⟨

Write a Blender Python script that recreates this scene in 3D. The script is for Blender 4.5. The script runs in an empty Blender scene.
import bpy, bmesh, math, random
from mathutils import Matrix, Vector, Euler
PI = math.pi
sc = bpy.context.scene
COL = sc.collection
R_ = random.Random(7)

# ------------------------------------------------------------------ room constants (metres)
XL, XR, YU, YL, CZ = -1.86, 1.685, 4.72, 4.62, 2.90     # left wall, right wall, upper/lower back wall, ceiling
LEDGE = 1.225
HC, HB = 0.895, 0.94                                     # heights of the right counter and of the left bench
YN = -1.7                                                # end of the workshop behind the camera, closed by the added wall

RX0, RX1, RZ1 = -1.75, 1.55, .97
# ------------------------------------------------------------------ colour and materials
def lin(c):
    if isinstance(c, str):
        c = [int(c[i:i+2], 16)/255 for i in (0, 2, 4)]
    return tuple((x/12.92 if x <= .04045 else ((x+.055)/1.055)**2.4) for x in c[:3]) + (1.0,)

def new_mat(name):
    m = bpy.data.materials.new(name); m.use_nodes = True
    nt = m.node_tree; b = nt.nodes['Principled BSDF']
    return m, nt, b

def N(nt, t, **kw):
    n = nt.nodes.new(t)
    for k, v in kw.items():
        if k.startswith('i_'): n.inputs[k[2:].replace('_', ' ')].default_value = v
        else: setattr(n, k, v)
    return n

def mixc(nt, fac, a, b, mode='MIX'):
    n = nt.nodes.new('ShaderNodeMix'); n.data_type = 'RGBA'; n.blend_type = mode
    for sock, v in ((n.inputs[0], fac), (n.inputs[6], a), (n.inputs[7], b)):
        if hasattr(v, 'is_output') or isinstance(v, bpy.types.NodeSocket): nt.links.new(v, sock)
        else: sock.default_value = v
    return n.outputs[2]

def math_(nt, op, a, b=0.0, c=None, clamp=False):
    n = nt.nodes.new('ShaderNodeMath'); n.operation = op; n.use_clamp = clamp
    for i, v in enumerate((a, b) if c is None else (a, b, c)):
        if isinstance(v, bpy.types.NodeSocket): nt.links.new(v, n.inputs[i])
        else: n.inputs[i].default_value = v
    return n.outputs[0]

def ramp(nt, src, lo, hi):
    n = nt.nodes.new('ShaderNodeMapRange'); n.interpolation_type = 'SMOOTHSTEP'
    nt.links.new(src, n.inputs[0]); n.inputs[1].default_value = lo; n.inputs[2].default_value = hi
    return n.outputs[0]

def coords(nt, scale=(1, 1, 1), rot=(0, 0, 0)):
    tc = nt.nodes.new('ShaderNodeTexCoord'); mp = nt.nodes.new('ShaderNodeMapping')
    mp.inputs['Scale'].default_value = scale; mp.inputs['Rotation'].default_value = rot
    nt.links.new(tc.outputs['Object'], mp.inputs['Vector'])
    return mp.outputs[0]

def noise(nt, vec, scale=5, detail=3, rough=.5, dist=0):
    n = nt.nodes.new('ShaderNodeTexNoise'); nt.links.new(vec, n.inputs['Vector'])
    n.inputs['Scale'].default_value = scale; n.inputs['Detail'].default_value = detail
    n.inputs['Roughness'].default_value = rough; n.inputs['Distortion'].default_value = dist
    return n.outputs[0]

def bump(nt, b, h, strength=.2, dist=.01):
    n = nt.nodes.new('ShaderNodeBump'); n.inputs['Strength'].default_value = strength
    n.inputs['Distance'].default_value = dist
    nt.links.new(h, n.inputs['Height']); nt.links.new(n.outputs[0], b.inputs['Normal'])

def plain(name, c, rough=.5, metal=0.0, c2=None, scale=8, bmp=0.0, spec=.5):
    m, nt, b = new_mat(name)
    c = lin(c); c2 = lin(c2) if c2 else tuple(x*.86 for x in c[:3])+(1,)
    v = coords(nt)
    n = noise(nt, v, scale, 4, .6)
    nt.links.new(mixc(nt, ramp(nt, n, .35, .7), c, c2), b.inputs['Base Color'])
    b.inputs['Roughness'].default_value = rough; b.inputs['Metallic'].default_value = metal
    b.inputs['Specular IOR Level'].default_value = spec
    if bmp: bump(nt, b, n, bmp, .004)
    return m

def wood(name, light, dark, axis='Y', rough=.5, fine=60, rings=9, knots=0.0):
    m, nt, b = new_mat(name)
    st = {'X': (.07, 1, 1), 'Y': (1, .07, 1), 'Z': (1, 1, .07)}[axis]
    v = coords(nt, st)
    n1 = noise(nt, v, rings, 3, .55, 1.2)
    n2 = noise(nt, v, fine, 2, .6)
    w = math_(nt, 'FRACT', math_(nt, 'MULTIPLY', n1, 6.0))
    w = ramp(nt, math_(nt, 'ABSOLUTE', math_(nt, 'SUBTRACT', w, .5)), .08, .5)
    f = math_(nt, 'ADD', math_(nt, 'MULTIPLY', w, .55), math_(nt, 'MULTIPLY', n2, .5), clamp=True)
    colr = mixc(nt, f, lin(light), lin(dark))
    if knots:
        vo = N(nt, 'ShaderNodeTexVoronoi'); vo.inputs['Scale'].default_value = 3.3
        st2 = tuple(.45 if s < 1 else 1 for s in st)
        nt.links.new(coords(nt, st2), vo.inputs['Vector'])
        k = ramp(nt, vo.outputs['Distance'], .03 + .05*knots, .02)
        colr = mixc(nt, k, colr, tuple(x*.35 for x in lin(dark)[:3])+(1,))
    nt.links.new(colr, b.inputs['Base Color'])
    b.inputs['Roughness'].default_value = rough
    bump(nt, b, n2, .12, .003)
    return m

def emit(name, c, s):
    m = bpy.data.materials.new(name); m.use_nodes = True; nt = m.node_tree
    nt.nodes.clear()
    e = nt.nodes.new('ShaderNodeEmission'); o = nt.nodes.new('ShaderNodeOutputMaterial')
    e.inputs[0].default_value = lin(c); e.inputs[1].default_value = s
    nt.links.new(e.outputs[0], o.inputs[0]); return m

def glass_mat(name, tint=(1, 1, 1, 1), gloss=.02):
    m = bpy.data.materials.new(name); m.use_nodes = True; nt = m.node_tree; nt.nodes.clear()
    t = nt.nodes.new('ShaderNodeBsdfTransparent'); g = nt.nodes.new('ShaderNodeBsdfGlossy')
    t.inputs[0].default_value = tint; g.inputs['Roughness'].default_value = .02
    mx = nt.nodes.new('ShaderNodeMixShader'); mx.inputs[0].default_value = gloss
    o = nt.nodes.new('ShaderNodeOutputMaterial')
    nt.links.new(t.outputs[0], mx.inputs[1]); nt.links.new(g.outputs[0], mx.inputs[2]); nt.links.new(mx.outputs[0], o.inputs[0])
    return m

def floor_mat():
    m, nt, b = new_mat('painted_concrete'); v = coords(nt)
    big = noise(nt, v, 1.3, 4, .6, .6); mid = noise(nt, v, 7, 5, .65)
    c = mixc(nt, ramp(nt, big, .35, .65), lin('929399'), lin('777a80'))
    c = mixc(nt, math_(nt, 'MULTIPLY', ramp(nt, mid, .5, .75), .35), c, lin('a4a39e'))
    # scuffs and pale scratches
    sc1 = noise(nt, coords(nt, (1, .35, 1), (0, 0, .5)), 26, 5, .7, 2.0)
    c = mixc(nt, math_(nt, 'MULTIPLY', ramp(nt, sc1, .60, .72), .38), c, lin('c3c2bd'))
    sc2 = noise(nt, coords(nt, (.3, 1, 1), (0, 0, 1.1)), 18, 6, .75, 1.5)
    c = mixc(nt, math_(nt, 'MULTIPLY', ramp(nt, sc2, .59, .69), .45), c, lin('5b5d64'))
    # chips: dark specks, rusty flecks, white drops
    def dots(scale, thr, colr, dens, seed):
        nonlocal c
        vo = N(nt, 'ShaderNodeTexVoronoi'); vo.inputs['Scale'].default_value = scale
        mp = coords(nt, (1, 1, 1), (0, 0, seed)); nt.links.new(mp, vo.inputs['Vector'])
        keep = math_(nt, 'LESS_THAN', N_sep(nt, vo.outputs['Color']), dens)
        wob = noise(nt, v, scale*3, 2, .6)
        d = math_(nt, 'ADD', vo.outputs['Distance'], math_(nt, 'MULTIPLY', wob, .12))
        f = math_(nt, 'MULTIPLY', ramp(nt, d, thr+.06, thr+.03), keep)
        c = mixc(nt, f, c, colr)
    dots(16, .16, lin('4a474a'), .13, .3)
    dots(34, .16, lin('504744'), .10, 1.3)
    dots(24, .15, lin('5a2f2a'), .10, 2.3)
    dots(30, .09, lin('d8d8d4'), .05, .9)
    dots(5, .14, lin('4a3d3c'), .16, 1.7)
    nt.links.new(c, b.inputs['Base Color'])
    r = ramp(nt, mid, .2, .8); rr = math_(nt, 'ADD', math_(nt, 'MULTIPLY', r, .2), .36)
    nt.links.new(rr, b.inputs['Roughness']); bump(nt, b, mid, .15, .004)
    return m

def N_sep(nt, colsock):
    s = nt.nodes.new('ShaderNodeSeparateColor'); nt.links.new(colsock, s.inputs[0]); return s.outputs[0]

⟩

● **GIVEN TASK**
Return the lines above precisely as they appear, beginning at the first line and ending at the line with "R_ = random.Random(7)", and nothing after it.

● **ANSWER TO THE PROBLEM**
Write a Blender Python script that recreates this scene in 3D. The script is for Blender 4.5. The script runs in an empty Blender scene.
import bpy, bmesh, math, random
from mathutils import Matrix, Vector, Euler
PI = math.pi
sc = bpy.context.scene
COL = sc.collection
R_ = random.Random(7)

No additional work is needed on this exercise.